• **EXERCISE TASK**
Identify the lines that contain the word "Python" and copy each one.

## Start EXTRACTED DATA

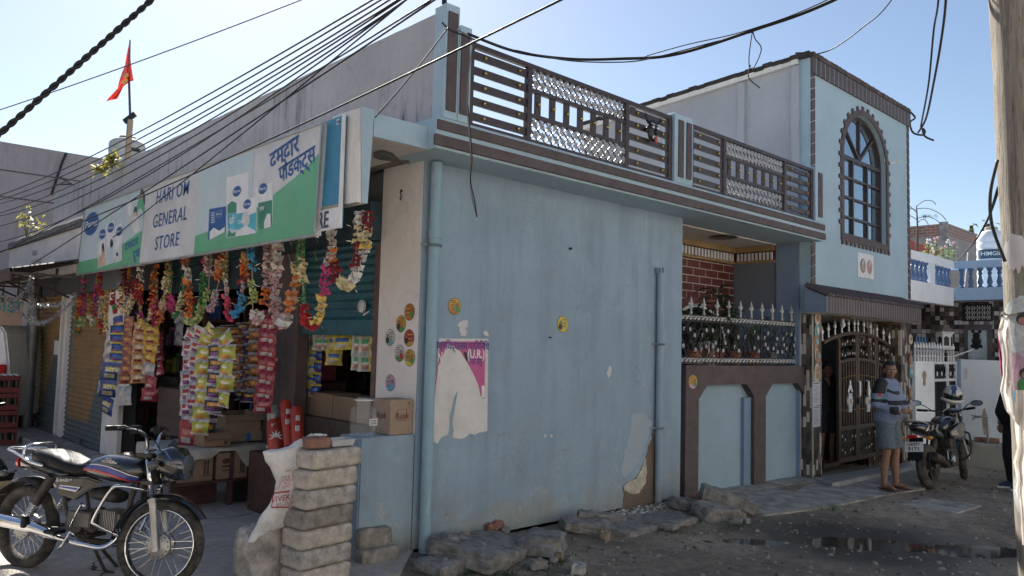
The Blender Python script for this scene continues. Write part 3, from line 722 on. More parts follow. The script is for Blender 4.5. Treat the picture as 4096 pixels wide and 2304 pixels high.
put('plaque_picture',g,[mat('plaque_ochre',(0.5,0.33,0.2),0.4,world=True),mat('plaque_pink',(0.5,0.26,0.22),0.4,world=True),mat('plaque_slate',(0.12,0.15,0.25),0.4,world=True),mat('plaque_cream',(0.6,0.5,0.38),0.4,world=True)],pl)
g=MB();cp=[(3535,640),(3550,652),(3562,648),(3570,655),(3585,644),(3590,652),(3604,652)]
for a,c in zip(cp,cp[1:]):A_,B_=P(*a),P(*c);g.bar((A_.x,TY-0.002,A_.z),(B_.x,TY-0.002,B_.z),0.004,0.03)
put('plaster_crack',g,mat('crack_filler',(0.6,0.58,0.5),0.9,world=True),H)
CY=4.86
q0,q1=QY(3312,1252,CY),QY(3686,1292,CY);q0.x=max(q0.x,TX-0.6)
cz0,cz1=QY(3312,1252,CY).z,QY(3312,1182,CY).z;cx0,cx1=q0.x,q1.x
g=MB();g.box((cx0,CY,cz0),(cx1,CY+0.03,cz1));cn=put('gate_canopy',g,BROWNT,H,bevel=0.004)
g=MB();g.hexa([(cx0,CY+0.031,cz0+0.02),(cx1,CY+0.031,cz0+0.02),(cx1,TY-0.001,cz0+0.02),(cx0,TY-0.001,cz0+0.02)],[(cx0,CY+0.031,cz1-0.01),(cx1,CY+0.031,cz1-0.01),(cx1,TY-0.001,cz1+0.13),(cx0,TY-0.001,cz1+0.13)]);put('canopy_core',g,BLUED,cn)
g=MB();n=34
for i in range(n):
 x=cx0-0.03+(cx1-cx0+0.06)*i/n;wv=(cx1-cx0+0.06)/n
 g.hexa([(x,CY-0.03,cz1-0.015),(x+wv*0.55,CY-0.03,cz1+0.012),(x+wv*0.55,TY-0.014,cz1+0.165),(x,TY-0.014,cz1+0.14)],[(x,CY-0.03,cz1+0.005),(x+wv*0.55,CY-0.03,cz1+0.045),(x+wv*0.55,TY-0.014,cz1+0.20),(x,TY-0.014,cz1+0.16)])
 g.hexa([(x+wv*0.55,CY-0.03,cz1+0.012),(x+wv,CY-0.03,cz1-0.015),(x+wv,TY-0.014,cz1+0.14),(x+wv*0.55,TY-0.014,cz1+0.165)],[(x+wv*0.55,CY-0.03,cz1+0.045),(x+wv,CY-0.03,cz1+0.005),(x+wv,TY-0.014,cz1+0.16),(x+wv*0.55,TY-0.014,cz1+0.20)])
put('canopy_tiles',g,BROWN,cn)
g=MB();g.box((TX+0.16,6.9,-.5),(TXR,7.0,2.6));g.box((TXR-0.17,5.6,-.5),(TXR-0.01,6.899,2.6));put('porch_wall',g,wall_mat('porch_plaster',(0.16,0.19,0.22),grime=0.2),H)
g=MB();g.box((TX+0.16,TY+0.17,2.36),(TXR-0.18,6.89,2.45));g.box((cx0+0.05,CY+0.035,cz0+0.0),(cx1-0.05,TY-0.002,cz0+0.018));put('porch_ceiling',g,CEIL,H)
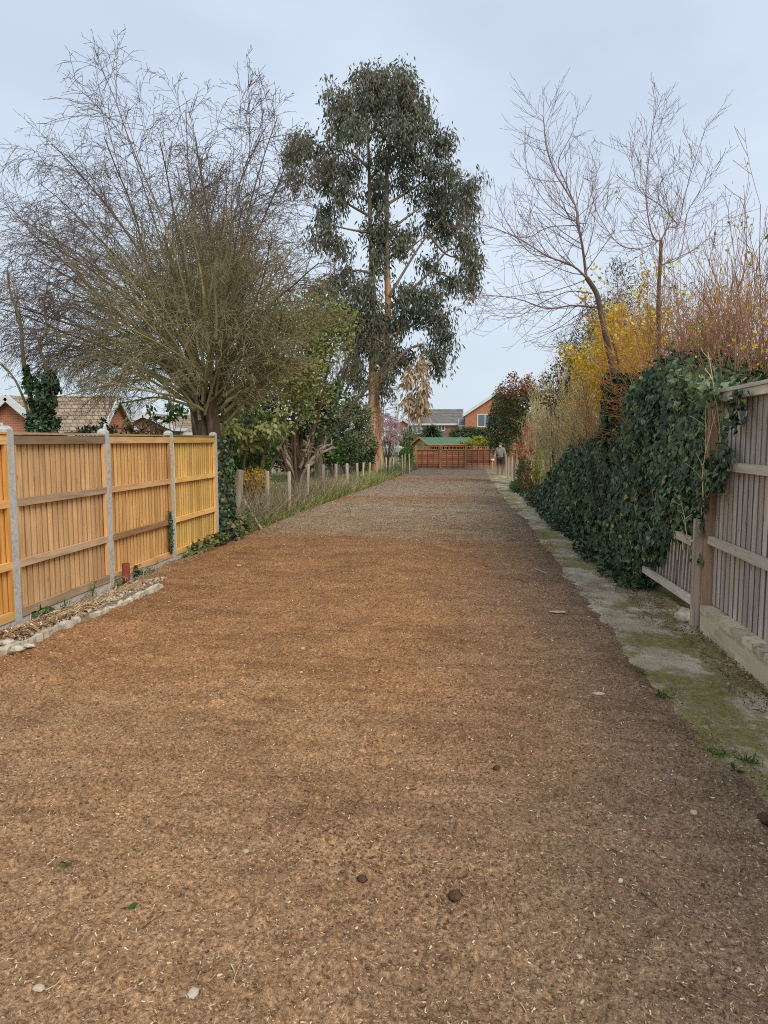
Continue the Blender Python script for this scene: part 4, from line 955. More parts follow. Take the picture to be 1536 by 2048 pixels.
# ------------------------------------------------------------------ right bare tree
rb = thing('pink_twigged_tree', 'bare tree with fine pinkish twigs leaning left above the ivy', 'tree', (at(1250, 880, 11.5)[0], 11.5, 0))
RY = 11.5; mb = MB(); rn = random.Random(17); random.seed(17)
D6 = lambda cx, cy: (920 + cx / 2.494, 170 + cy / 2.494)
PR = dict(seg=[8, 6, 5], wig=[.07, .09, .11], trop=[.075, .09, .10], k=[4, 3, 3], n=[8, 5, 0], t0=[.1, .1], ang=[(30, 70), (25, 60)], len=[.62, .55], rr=.45, rmin=.0022, levels=2, taper=.35, upb=-.3)
tr = MB(); limb(tr, [(1252, 1150), (1244, 950), (1236, 800), (1217, 699), (1201, 623), (1193, 587), (1173, 555)], RY, .058, .034, 18, 9)
limb(tr, [(1262, 1100), (1258, 900), (1240, 780), (1236, 720), (1222, 670)], RY + .3, .03, .018, 12, 7)
def rl(pts_, r0, r1, n, L_, y=RY, dy=0., P=PR, t0=0):
    p, d, l, rad = limb(mb, [D6(*q) for q in pts_], y, r0 * .52, r1 * .6, 14, 6, dy)
    PP = dict(P); PP['n'] = [int(n * 1.35)] + P['n'][1:]; PP['t0'] = [t0] + P['t0'][1:]
    sprout(mb, p, d, L_, rad, 0, PP, rn)
rl([(630, 960), (610, 800), (585, 680), (575, 600), (480, 450), (430, 310), (420, 200), (412, 150)], .042, .006, 24, 1.7, dy=-.3)
rl([(575, 600), (520, 470), (490, 380), (560, 240), (600, 100)], .02, .004, 9, 1.0)
rl([(480, 450), (440, 330), (430, 210), (478, 70)], .012, .004, 7, .9, dy=.3)
rl([(590, 680), (520, 660), (430, 590), (340, 440), (320, 290)], .016, .004, 10, 1.3, dy=-.5)
rl([(640, 970), (560, 900), (440, 855), (300, 770), (160, 710), (60, 690)], .036, .005, 24, 1.9, dy=-.6)
rl([(585, 700), (440, 710), (340, 760), (250, 740), (150, 640)], .014, .004, 12, 1.3, dy=.5)
rl([(685, 1110), (560, 1100), (430, 1115), (300, 1070), (150, 1050), (40, 1060)], .032, .005, 22, 1.7, dy=-.4)
rl([(660, 1040), (540, 1030), (400, 1090), (280, 1160), (150, 1150), (70, 1220)], .018, .004, 14, 1.2, dy=.5, P=dict(PR, trop=[-.03, .03, .06]))
rl([(690, 1080), (600, 1170), (540, 1280), (440, 1310)], .016, .004, 9, 1.0, P=dict(PR, trop=[-.03, .03, .06]))
rl([(585, 690), (640, 700), (560, 800), (520, 900)], .012, .004, 8, 1.1)
rl([(600, 760), (650, 560), (680, 440), (640, 300)], .014, .004, 10, 1.1, dy=.4)
rl([(430, 860), (330, 820), (200, 620), (165, 460)], .014, .004, 10, 1.2)
tr.build('trunk', M_redtr, rb); mb.build('crown', M_purple, rb)
mb = MB(); tr = MB()
rb2 = thing('upright_bare_tree', 'second bare tree with upright twigs rising right of the leaning one', 'tree', (at(1318, 880, 11.0)[0], 11.0, 0))
RY = 11.0
limb(tr, [(1325, 1100), (1322, 900), (1318, 700), (1317, 595), (1321, 520), (1322, 480)], RY, .04, .022, 16, 8)
rl([(1003, 775), (965, 765), (935, 640), (928, 500), (950, 300), (965, 180), (1010, 50)], .024, .005, 24, 1.2, y=RY)
rl([(1003, 775), (1040, 710), (1090, 700), (1120, 560), (1170, 380), (1235, 190)], .022, .004, 18, 1.2, y=RY)
rl([(900, 820), (800, 800), (720, 700), (670, 600), (660, 500)], .016, .004, 18, 1.2, y=RY + .3)
rl([(1090, 700), (1000, 600), (900, 530), (860, 400), (850, 280)], .014, .004, 16, 1.1, y=RY)
rl([(1000, 900), (1100, 850), (1130, 650), (1200, 520), (1260, 370)], .016, .004, 16, 1.2, y=RY)
rl([(1000, 900), (1200, 800), (1280, 690), (1400, 610)], .012, .004, 10, 1.0, y=RY)
rl([(1000, 850), (1040, 650), (1010, 480), (980, 330)], .012, .004, 12, 1.0, y=RY)
tr.build('trunk', M_redtr, rb2); mb.build('crown', M_purple, rb2)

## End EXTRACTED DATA

• **WORKED SOLUTION**
The Blender Python script for this scene continues. Write part 3, from line 722 on. More parts follow. The script is for Blender 4.5. Treat the picture as 4096 pixels wide and 2304 pixels high.
Continue the Blender Python script for this scene: part 4, from line 955. More parts follow. Take the picture to be 1536 by 2048 pixels.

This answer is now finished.